EXERCISE: Word for word, print each line of the listing below; pictures stay out.

◆ ◆ ◆ ◆ ◆

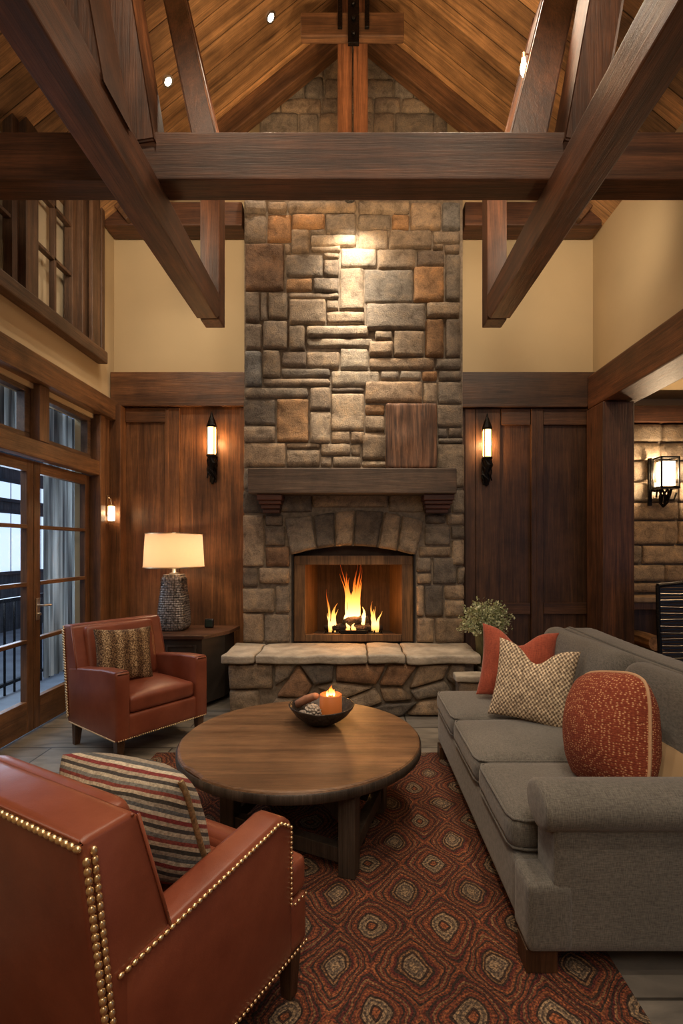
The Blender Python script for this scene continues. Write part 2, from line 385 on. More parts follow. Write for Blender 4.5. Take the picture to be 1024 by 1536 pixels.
def rug_mat():
    m, nt, b = newmat('braided_wool_rug'); b.inputs['Roughness'].default_value = 1
    v = coords(nt); n0 = N(nt, 'ShaderNodeTexNoise', Scale=4.5, Detail=3.0); nt.links.new(v, n0.inputs['Vector'])
    vm = N(nt, 'ShaderNodeVectorMath', operation='MULTIPLY_ADD'); vm.inputs[1].default_value = (.11, .11, 0); nt.links.new(n0.outputs['Color'], vm.inputs[0]); nt.links.new(v, vm.inputs[2])
    sx = nt.nodes.new('ShaderNodeSeparateXYZ'); nt.links.new(vm.outputs[0], sx.inputs[0])
    def cosn(src, period, ph):
        a = N(nt, 'ShaderNodeMath', operation='MULTIPLY_ADD'); a.inputs[1].default_value = 2*PI/period; a.inputs[2].default_value = ph; nt.links.new(src, a.inputs[0])
        c = N(nt, 'ShaderNodeMath', operation='COSINE'); nt.links.new(a.outputs[0], c.inputs[0]); return c.outputs[0]
    def tri(src, period, ph):
        a = N(nt, 'ShaderNodeMath', operation='MULTIPLY_ADD'); a.inputs[1].default_value = 1/period; a.inputs[2].default_value = ph/(2*PI); nt.links.new(src, a.inputs[0])
        p = N(nt, 'ShaderNodeMath', operation='PINGPONG'); p.inputs[1].default_value = .5; nt.links.new(a.outputs[0], p.inputs[0])
        q = N(nt, 'ShaderNodeMath', operation='MULTIPLY_ADD'); q.inputs[1].default_value = -4; q.inputs[2].default_value = 1; nt.links.new(p.outputs[0], q.inputs[0]); return q.outputs[0]
    PX, PY = .29, .38
    def addn(a, b):
        q = N(nt, 'ShaderNodeMath', operation='ADD'); nt.links.new(a, q.inputs[0]); nt.links.new(b, q.inputs[1]); return q.outputs[0]
    tot = addn(addn(cosn(sx.outputs[0], PX, .4), cosn(sx.outputs[1], PY, .9)), addn(tri(sx.outputs[0], PX, .4), tri(sx.outputs[1], PY, .9)))
    nrm = N(nt, 'ShaderNodeMath', operation='MULTIPLY_ADD'); nrm.inputs[1].default_value = .125; nrm.inputs[2].default_value = .5; nt.links.new(tot, nrm.inputs[0])
    dk = (.038, .02, .014); rs = (.135, .035, .018); og = (.21, .07, .03); be = (.22, .155, .10); mr = (.09, .018, .014); gd = (.19, .10, .05); gy = (.11, .08, .06)
    st = [(0, og), (.035, dk), (.06, be), (.10, gy), (.13, be), (.165, dk), (.20, rs), (.235, og), (.27, rs), (.305, dk), (.335, rs), (.37, gd), (.40, mr), (.435, dk), (.465, rs), (.50, og), (.53, dk), (.555, rs), (.59, gd), (.62, rs), (.65, dk), (.68, og), (.72, rs), (.75, mr), (.785, dk), (.82, gd), (.85, dk), (.88, be), (.91, gy), (.95, be)]
    r = ramp(nt, nrm.outputs[0], st, 'CONSTANT')
    n1 = N(nt, 'ShaderNodeTexNoise', Scale=130.0, Detail=2.0); nt.links.new(v, n1.inputs['Vector'])
    r1 = ramp(nt, n1.outputs[0], [(.36, (.35, .32, .3)), (.52, (1, .98, .95)), (.66, (2.0, 1.8, 1.5))])
    n2 = N(nt, 'ShaderNodeTexNoise', Scale=2.2, Detail=3.0); nt.links.new(v, n2.inputs['Vector'])
    r2 = ramp(nt, n2.outputs[0], [(.3, (.7, .66, .62)), (.7, (1.25, 1.25, 1.25))])
    c = mixc(nt, 1, r.outputs[0], r1.outputs[0]); c = mixc(nt, .9, c, r2.outputs[0]); nt.links.new(c, b.inputs['Base Color'])
    rg = N(nt, 'ShaderNodeMath', operation='MULTIPLY'); rg.inputs[1].default_value = 2*PI*27; nt.links.new(nrm.outputs[0], rg.inputs[0])
    sn = N(nt, 'ShaderNodeMath', operation='SINE'); nt.links.new(rg.outputs[0], sn.inputs[0])
    b1 = bump(nt, b, sn.outputs[0], .5, .006); bump(nt, b, n1.outputs[0], .8, .006, b1); return m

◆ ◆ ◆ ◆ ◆

COMPLETED EXERCISE:
The Blender Python script for this scene continues. Write part 2, from line 385 on. More parts follow. Write for Blender 4.5. Take the picture to be 1024 by 1536 pixels.
def rug_mat():
    m, nt, b = newmat('braided_wool_rug'); b.inputs['Roughness'].default_value = 1
    v = coords(nt); n0 = N(nt, 'ShaderNodeTexNoise', Scale=4.5, Detail=3.0); nt.links.new(v, n0.inputs['Vector'])
    vm = N(nt, 'ShaderNodeVectorMath', operation='MULTIPLY_ADD'); vm.inputs[1].default_value = (.11, .11, 0); nt.links.new(n0.outputs['Color'], vm.inputs[0]); nt.links.new(v, vm.inputs[2])
    sx = nt.nodes.new('ShaderNodeSeparateXYZ'); nt.links.new(vm.outputs[0], sx.inputs[0])
    def cosn(src, period, ph):
        a = N(nt, 'ShaderNodeMath', operation='MULTIPLY_ADD'); a.inputs[1].default_value = 2*PI/period; a.inputs[2].default_value = ph; nt.links.new(src, a.inputs[0])
        c = N(nt, 'ShaderNodeMath', operation='COSINE'); nt.links.new(a.outputs[0], c.inputs[0]); return c.outputs[0]
    def tri(src, period, ph):
        a = N(nt, 'ShaderNodeMath', operation='MULTIPLY_ADD'); a.inputs[1].default_value = 1/period; a.inputs[2].default_value = ph/(2*PI); nt.links.new(src, a.inputs[0])
        p = N(nt, 'ShaderNodeMath', operation='PINGPONG'); p.inputs[1].default_value = .5; nt.links.new(a.outputs[0], p.inputs[0])
        q = N(nt, 'ShaderNodeMath', operation='MULTIPLY_ADD'); q.inputs[1].default_value = -4; q.inputs[2].default_value = 1; nt.links.new(p.outputs[0], q.inputs[0]); return q.outputs[0]
    PX, PY = .29, .38
    def addn(a, b):
        q = N(nt, 'ShaderNodeMath', operation='ADD'); nt.links.new(a, q.inputs[0]); nt.links.new(b, q.inputs[1]); return q.outputs[0]
    tot = addn(addn(cosn(sx.outputs[0], PX, .4), cosn(sx.outputs[1], PY, .9)), addn(tri(sx.outputs[0], PX, .4), tri(sx.outputs[1], PY, .9)))
    nrm = N(nt, 'ShaderNodeMath', operation='MULTIPLY_ADD'); nrm.inputs[1].default_value = .125; nrm.inputs[2].default_value = .5; nt.links.new(tot, nrm.inputs[0])
    dk = (.038, .02, .014); rs = (.135, .035, .018); og = (.21, .07, .03); be = (.22, .155, .10); mr = (.09, .018, .014); gd = (.19, .10, .05); gy = (.11, .08, .06)
    st = [(0, og), (.035, dk), (.06, be), (.10, gy), (.13, be), (.165, dk), (.20, rs), (.235, og), (.27, rs), (.305, dk), (.335, rs), (.37, gd), (.40, mr), (.435, dk), (.465, rs), (.50, og), (.53, dk), (.555, rs), (.59, gd), (.62, rs), (.65, dk), (.68, og), (.72, rs), (.75, mr), (.785, dk), (.82, gd), (.85, dk), (.88, be), (.91, gy), (.95, be)]
    r = ramp(nt, nrm.outputs[0], st, 'CONSTANT')
    n1 = N(nt, 'ShaderNodeTexNoise', Scale=130.0, Detail=2.0); nt.links.new(v, n1.inputs['Vector'])
    r1 = ramp(nt, n1.outputs[0], [(.36, (.35, .32, .3)), (.52, (1, .98, .95)), (.66, (2.0, 1.8, 1.5))])
    n2 = N(nt, 'ShaderNodeTexNoise', Scale=2.2, Detail=3.0); nt.links.new(v, n2.inputs['Vector'])
    r2 = ramp(nt, n2.outputs[0], [(.3, (.7, .66, .62)), (.7, (1.25, 1.25, 1.25))])
    c = mixc(nt, 1, r.outputs[0], r1.outputs[0]); c = mixc(nt, .9, c, r2.outputs[0]); nt.links.new(c, b.inputs['Base Color'])
    rg = N(nt, 'ShaderNodeMath', operation='MULTIPLY'); rg.inputs[1].default_value = 2*PI*27; nt.links.new(nrm.outputs[0], rg.inputs[0])
    sn = N(nt, 'ShaderNodeMath', operation='SINE'); nt.links.new(rg.outputs[0], sn.inputs[0])
    b1 = bump(nt, b, sn.outputs[0], .5, .006); bump(nt, b, n1.outputs[0], .8, .006, b1); return m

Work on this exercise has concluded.